STATED EXERCISE →
Each entry below should be reproduced character for character.

SOURCE DATA →
....

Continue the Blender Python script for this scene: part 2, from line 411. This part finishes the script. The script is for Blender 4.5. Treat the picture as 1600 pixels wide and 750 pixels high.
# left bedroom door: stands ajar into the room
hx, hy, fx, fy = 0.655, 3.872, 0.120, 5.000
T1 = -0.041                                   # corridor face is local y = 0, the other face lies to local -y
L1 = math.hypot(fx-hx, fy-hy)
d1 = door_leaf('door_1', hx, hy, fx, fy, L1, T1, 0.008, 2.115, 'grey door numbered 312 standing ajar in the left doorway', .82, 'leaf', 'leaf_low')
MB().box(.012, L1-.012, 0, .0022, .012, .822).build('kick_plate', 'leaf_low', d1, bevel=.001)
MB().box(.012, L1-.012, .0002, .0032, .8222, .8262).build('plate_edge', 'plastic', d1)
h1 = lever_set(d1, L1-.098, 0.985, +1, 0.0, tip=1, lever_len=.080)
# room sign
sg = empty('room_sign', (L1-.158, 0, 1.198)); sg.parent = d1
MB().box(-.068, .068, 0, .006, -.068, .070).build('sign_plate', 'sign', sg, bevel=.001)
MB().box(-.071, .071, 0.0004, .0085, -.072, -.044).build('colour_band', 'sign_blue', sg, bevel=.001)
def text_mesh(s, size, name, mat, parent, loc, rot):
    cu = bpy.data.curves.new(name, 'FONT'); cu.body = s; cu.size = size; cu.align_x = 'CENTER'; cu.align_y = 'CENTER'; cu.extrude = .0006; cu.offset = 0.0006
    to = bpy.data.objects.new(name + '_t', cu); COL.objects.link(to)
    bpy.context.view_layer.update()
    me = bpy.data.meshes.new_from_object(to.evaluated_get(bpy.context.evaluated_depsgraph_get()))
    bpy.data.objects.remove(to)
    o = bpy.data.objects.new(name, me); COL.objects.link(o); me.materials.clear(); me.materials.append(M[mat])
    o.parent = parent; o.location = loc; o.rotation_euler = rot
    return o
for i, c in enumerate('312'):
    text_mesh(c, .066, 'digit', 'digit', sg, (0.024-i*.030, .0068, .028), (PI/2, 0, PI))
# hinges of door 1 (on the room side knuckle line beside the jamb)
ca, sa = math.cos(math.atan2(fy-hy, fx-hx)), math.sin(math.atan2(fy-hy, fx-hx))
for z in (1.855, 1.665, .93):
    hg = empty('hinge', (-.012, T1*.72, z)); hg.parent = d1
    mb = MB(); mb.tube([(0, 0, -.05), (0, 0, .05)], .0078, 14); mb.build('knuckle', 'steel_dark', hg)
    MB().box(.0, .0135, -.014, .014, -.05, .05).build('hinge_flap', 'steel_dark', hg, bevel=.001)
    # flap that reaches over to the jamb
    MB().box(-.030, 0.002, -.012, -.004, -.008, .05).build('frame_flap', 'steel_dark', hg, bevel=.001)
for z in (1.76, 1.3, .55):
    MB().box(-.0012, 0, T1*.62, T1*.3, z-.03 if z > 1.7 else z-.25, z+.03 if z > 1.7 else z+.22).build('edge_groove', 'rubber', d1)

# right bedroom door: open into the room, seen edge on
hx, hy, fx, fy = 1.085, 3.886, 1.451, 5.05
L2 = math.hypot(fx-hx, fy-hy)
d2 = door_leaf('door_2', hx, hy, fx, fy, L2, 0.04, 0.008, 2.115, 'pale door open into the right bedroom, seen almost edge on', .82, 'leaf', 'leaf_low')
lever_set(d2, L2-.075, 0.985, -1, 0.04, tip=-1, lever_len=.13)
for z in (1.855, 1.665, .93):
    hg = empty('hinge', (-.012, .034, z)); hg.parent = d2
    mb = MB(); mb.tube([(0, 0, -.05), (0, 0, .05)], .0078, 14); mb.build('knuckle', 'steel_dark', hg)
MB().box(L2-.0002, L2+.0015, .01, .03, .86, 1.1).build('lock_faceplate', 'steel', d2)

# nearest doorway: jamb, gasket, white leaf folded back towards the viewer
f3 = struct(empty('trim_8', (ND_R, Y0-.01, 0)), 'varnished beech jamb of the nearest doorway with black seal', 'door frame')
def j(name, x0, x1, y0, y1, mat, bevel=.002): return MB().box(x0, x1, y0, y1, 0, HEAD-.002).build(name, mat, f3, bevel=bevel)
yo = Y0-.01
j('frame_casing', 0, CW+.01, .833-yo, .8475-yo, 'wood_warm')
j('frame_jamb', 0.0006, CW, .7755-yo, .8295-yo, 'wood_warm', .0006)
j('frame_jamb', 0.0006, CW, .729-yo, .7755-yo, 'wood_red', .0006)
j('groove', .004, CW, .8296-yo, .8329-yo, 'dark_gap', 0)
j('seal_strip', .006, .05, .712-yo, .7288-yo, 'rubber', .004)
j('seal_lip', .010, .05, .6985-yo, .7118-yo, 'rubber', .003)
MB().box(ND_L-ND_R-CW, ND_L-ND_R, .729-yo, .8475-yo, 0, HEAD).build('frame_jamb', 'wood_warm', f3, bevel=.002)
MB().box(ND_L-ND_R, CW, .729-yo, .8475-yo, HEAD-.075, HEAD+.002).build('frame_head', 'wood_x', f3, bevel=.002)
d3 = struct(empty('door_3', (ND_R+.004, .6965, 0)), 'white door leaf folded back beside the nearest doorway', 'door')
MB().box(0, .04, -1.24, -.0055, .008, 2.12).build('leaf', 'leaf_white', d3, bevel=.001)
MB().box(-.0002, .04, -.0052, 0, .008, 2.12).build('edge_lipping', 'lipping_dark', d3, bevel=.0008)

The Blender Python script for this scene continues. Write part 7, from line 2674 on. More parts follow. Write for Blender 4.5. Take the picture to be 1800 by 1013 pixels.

....

EXERCISE RESULT →
Continue the Blender Python script for this scene: part 2, from line 411. This part finishes the script. The script is for Blender 4.5. Treat the picture as 1600 pixels wide and 750 pixels high.
# left bedroom door: stands ajar into the room
hx, hy, fx, fy = 0.655, 3.872, 0.120, 5.000
T1 = -0.041                                   # corridor face is local y = 0, the other face lies to local -y
L1 = math.hypot(fx-hx, fy-hy)
d1 = door_leaf('door_1', hx, hy, fx, fy, L1, T1, 0.008, 2.115, 'grey door numbered 312 standing ajar in the left doorway', .82, 'leaf', 'leaf_low')
MB().box(.012, L1-.012, 0, .0022, .012, .822).build('kick_plate', 'leaf_low', d1, bevel=.001)
MB().box(.012, L1-.012, .0002, .0032, .8222, .8262).build('plate_edge', 'plastic', d1)
h1 = lever_set(d1, L1-.098, 0.985, +1, 0.0, tip=1, lever_len=.080)
# room sign
sg = empty('room_sign', (L1-.158, 0, 1.198)); sg.parent = d1
MB().box(-.068, .068, 0, .006, -.068, .070).build('sign_plate', 'sign', sg, bevel=.001)
MB().box(-.071, .071, 0.0004, .0085, -.072, -.044).build('colour_band', 'sign_blue', sg, bevel=.001)
def text_mesh(s, size, name, mat, parent, loc, rot):
    cu = bpy.data.curves.new(name, 'FONT'); cu.body = s; cu.size = size; cu.align_x = 'CENTER'; cu.align_y = 'CENTER'; cu.extrude = .0006; cu.offset = 0.0006
    to = bpy.data.objects.new(name + '_t', cu); COL.objects.link(to)
    bpy.context.view_layer.update()
    me = bpy.data.meshes.new_from_object(to.evaluated_get(bpy.context.evaluated_depsgraph_get()))
    bpy.data.objects.remove(to)
    o = bpy.data.objects.new(name, me); COL.objects.link(o); me.materials.clear(); me.materials.append(M[mat])
    o.parent = parent; o.location = loc; o.rotation_euler = rot
    return o
for i, c in enumerate('312'):
    text_mesh(c, .066, 'digit', 'digit', sg, (0.024-i*.030, .0068, .028), (PI/2, 0, PI))
# hinges of door 1 (on the room side knuckle line beside the jamb)
ca, sa = math.cos(math.atan2(fy-hy, fx-hx)), math.sin(math.atan2(fy-hy, fx-hx))
for z in (1.855, 1.665, .93):
    hg = empty('hinge', (-.012, T1*.72, z)); hg.parent = d1
    mb = MB(); mb.tube([(0, 0, -.05), (0, 0, .05)], .0078, 14); mb.build('knuckle', 'steel_dark', hg)
    MB().box(.0, .0135, -.014, .014, -.05, .05).build('hinge_flap', 'steel_dark', hg, bevel=.001)
    # flap that reaches over to the jamb
    MB().box(-.030, 0.002, -.012, -.004, -.008, .05).build('frame_flap', 'steel_dark', hg, bevel=.001)
for z in (1.76, 1.3, .55):
    MB().box(-.0012, 0, T1*.62, T1*.3, z-.03 if z > 1.7 else z-.25, z+.03 if z > 1.7 else z+.22).build('edge_groove', 'rubber', d1)

# right bedroom door: open into the room, seen edge on
hx, hy, fx, fy = 1.085, 3.886, 1.451, 5.05
L2 = math.hypot(fx-hx, fy-hy)
d2 = door_leaf('door_2', hx, hy, fx, fy, L2, 0.04, 0.008, 2.115, 'pale door open into the right bedroom, seen almost edge on', .82, 'leaf', 'leaf_low')
lever_set(d2, L2-.075, 0.985, -1, 0.04, tip=-1, lever_len=.13)
for z in (1.855, 1.665, .93):
    hg = empty('hinge', (-.012, .034, z)); hg.parent = d2
    mb = MB(); mb.tube([(0, 0, -.05), (0, 0, .05)], .0078, 14); mb.build('knuckle', 'steel_dark', hg)
MB().box(L2-.0002, L2+.0015, .01, .03, .86, 1.1).build('lock_faceplate', 'steel', d2)

# nearest doorway: jamb, gasket, white leaf folded back towards the viewer
f3 = struct(empty('trim_8', (ND_R, Y0-.01, 0)), 'varnished beech jamb of the nearest doorway with black seal', 'door frame')
def j(name, x0, x1, y0, y1, mat, bevel=.002): return MB().box(x0, x1, y0, y1, 0, HEAD-.002).build(name, mat, f3, bevel=bevel)
yo = Y0-.01
j('frame_casing', 0, CW+.01, .833-yo, .8475-yo, 'wood_warm')
j('frame_jamb', 0.0006, CW, .7755-yo, .8295-yo, 'wood_warm', .0006)
j('frame_jamb', 0.0006, CW, .729-yo, .7755-yo, 'wood_red', .0006)
j('groove', .004, CW, .8296-yo, .8329-yo, 'dark_gap', 0)
j('seal_strip', .006, .05, .712-yo, .7288-yo, 'rubber', .004)
j('seal_lip', .010, .05, .6985-yo, .7118-yo, 'rubber', .003)
MB().box(ND_L-ND_R-CW, ND_L-ND_R, .729-yo, .8475-yo, 0, HEAD).build('frame_jamb', 'wood_warm', f3, bevel=.002)
MB().box(ND_L-ND_R, CW, .729-yo, .8475-yo, HEAD-.075, HEAD+.002).build('frame_head', 'wood_x', f3, bevel=.002)
d3 = struct(empty('door_3', (ND_R+.004, .6965, 0)), 'white door leaf folded back beside the nearest doorway', 'door')
MB().box(0, .04, -1.24, -.0055, .008, 2.12).build('leaf', 'leaf_white', d3, bevel=.001)
MB().box(-.0002, .04, -.0052, 0, .008, 2.12).build('edge_lipping', 'lipping_dark', d3, bevel=.0008)

The Blender Python script for this scene continues. Write part 7, from line 2674 on. More parts follow. Write for Blender 4.5. Take the picture to be 1800 by 1013 pixels.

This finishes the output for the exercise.